Ninja Gaiden Black, on the other hand, genuinely wants you to succeed. Enemies are a little bit softer, but they are still absolutely vicious and their AI is still highly coordinated. They still put up a fight. The game doesn’t accomplish anything for you, but instead gives you more RPG systems to fall back on. That “shameful” pink ribbon I mentioned? It is a completely optional accessory that Ayane gives you to massively increase your attack power. It’s also one of many colored ribbons with various buffs that she gives you throughout the story. Additionally, she gives you more healing items and even talks the game’s shopkeeper, Muramasa, into giving you a discount on consumable items.

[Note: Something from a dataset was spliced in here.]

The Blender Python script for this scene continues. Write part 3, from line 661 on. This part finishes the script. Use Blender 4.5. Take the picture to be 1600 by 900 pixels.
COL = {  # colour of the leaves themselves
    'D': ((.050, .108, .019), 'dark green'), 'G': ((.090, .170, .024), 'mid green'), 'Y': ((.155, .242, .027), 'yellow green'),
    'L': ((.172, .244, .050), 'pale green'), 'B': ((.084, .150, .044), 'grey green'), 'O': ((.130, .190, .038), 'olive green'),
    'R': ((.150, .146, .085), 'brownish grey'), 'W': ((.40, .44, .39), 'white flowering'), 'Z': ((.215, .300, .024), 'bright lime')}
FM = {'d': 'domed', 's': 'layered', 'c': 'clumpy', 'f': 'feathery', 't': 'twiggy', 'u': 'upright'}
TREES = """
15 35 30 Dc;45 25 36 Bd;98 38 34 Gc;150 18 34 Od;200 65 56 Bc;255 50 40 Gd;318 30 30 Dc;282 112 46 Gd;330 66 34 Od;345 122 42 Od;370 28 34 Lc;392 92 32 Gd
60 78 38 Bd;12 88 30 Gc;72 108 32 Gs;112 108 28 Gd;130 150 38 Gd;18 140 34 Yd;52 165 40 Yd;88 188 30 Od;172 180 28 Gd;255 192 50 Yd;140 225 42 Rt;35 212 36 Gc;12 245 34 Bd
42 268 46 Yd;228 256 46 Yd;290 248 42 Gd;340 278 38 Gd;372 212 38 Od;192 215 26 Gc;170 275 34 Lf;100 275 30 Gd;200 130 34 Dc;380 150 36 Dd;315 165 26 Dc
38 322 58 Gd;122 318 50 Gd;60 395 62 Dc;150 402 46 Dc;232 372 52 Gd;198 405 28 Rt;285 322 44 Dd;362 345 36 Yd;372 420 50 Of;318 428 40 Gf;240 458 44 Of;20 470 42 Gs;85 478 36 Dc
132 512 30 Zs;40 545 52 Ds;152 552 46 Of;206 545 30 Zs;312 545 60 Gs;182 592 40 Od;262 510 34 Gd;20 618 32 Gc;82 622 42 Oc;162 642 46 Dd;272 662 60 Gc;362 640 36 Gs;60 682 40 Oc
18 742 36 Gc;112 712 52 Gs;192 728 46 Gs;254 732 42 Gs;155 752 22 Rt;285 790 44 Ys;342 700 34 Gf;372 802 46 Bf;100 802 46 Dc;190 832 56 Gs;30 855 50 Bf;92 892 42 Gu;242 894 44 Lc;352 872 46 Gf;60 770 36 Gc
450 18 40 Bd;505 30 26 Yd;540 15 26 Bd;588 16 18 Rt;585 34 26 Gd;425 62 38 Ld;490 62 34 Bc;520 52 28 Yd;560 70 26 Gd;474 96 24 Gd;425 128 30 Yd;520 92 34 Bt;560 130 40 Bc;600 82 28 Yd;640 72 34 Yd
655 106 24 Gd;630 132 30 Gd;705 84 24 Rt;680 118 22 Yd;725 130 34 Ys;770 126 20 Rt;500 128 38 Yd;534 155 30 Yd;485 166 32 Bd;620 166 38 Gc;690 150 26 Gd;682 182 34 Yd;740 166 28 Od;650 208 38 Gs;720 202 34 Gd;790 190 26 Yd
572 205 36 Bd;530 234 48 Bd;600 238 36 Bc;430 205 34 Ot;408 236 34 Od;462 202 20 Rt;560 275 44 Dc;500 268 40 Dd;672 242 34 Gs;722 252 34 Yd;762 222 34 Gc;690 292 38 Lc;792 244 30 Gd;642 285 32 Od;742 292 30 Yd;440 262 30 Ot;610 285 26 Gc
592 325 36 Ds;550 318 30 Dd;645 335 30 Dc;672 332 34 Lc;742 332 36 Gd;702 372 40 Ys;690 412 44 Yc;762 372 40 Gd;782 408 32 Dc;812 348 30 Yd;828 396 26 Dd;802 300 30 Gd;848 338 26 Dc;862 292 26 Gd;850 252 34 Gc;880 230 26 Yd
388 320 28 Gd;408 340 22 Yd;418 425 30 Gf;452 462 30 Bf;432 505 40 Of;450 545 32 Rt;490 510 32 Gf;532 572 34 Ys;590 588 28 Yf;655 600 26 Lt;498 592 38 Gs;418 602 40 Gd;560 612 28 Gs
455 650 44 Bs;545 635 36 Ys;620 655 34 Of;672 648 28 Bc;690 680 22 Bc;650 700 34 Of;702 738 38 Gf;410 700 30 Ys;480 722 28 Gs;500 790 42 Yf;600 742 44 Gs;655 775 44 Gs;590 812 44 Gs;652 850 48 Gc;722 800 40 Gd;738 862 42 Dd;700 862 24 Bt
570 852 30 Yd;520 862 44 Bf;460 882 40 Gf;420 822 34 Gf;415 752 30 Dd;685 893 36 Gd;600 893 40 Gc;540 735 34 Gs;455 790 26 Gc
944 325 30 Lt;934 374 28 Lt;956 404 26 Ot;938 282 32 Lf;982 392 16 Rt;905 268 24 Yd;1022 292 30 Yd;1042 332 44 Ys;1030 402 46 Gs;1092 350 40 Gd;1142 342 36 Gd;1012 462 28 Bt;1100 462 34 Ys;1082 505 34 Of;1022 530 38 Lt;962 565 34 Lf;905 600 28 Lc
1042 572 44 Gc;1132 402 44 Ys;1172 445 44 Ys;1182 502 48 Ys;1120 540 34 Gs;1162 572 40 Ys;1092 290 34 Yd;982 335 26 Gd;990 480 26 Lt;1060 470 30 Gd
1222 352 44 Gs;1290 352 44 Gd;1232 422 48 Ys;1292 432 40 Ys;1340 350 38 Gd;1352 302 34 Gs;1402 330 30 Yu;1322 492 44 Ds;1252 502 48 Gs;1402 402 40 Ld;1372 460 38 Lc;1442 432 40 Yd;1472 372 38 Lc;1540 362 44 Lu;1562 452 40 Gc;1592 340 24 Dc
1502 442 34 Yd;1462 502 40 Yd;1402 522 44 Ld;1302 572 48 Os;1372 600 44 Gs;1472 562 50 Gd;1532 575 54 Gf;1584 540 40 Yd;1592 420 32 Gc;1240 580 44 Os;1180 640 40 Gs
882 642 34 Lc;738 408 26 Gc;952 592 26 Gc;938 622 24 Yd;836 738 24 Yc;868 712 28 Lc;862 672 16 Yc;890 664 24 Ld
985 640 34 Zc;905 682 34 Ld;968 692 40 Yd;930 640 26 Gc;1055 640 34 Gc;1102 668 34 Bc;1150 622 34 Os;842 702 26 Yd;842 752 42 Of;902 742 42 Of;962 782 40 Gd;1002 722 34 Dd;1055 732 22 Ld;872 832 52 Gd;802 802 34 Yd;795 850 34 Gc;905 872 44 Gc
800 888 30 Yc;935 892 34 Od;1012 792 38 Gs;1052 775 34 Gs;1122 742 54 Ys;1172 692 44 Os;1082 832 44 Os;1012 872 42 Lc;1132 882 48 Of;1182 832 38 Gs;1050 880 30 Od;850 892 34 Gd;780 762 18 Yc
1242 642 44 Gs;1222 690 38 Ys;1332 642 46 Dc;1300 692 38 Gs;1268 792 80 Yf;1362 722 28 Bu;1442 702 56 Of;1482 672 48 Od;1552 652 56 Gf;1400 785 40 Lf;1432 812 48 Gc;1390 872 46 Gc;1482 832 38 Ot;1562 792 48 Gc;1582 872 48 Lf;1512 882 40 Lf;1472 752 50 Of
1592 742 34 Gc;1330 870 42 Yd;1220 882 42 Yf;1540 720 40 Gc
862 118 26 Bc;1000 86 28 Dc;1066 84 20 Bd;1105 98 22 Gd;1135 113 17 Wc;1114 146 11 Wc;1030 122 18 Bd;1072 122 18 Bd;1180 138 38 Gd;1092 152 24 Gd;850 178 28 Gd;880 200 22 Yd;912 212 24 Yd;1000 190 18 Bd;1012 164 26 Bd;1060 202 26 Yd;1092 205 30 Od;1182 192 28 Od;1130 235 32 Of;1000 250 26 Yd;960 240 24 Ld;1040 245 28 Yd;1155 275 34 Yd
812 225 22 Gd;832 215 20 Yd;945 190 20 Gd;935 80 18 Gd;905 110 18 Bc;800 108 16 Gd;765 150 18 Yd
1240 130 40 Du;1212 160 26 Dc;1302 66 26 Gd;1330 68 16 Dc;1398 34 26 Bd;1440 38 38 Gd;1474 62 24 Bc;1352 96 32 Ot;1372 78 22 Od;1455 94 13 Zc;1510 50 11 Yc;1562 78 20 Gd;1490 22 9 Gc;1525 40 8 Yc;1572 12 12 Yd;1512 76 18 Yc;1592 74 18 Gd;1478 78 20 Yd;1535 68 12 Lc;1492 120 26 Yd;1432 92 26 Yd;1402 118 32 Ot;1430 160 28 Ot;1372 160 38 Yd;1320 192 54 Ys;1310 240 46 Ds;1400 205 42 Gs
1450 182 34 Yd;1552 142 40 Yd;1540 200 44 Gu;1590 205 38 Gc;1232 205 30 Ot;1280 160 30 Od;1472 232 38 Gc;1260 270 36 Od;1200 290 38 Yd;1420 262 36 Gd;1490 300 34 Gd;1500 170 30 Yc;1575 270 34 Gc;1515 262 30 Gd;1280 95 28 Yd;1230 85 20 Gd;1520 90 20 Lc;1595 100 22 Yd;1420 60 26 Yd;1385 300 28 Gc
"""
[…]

In short, Ninja Dog isn’t easier because it dumbs the game down or treats you like a child who will never learn how to perform its finger gymnastics. Instead, it simply gives you more of a safety net. Those extra accessories and healing items act almost like a placebo, inspiring confidence in a player who previously only experienced dread. You’ll find yourself taking more risks and experimenting with the game’s weaponry and moveset, and as a result you’ll not only be having more fun… you’ll actually be learning how to play the game better.

If you get better at Ninja Gaiden Black, the same care that went into Ninja Dog applies to all of its other difficulties as well, all the way up to the legendary “Master Ninja.” Rather than simply adjusting damage and health numbers like so many other action games, escalating the difficulty in NGB fundamentally remixes the game for each playthrough. Harder enemies are introduced earlier on, items become more expensive and you can hold fewer, item locations are altered, and many well-designed enemies in the game don’t even appear on difficulties below Very Hard. It’s a game that rewards mastery with more content to keep things fresh and interesting. It’s brilliant and it’s something that you’d think more developers would have learned from in the decade plus since its release.

Ninja Gaiden Black is the highest rated game of its sub-genre, exceeding any of the Devil May Cry or God of War games. It’s also incredibly intimidating because of its hardcore reputation. This is a phenomenally crafted action game that has hardly aged a day. It would be a tragedy to miss out on it because some goons on the internet told you to “git gud or get out.” My advice is to swallow your pride: don’t be afraid to slum it as a Ninja Dog on your path to becoming a Master Ninja. Ninja Gaiden Black wants you to defeat it and it gives you all the tools you need to do so… if you’re willing to use them.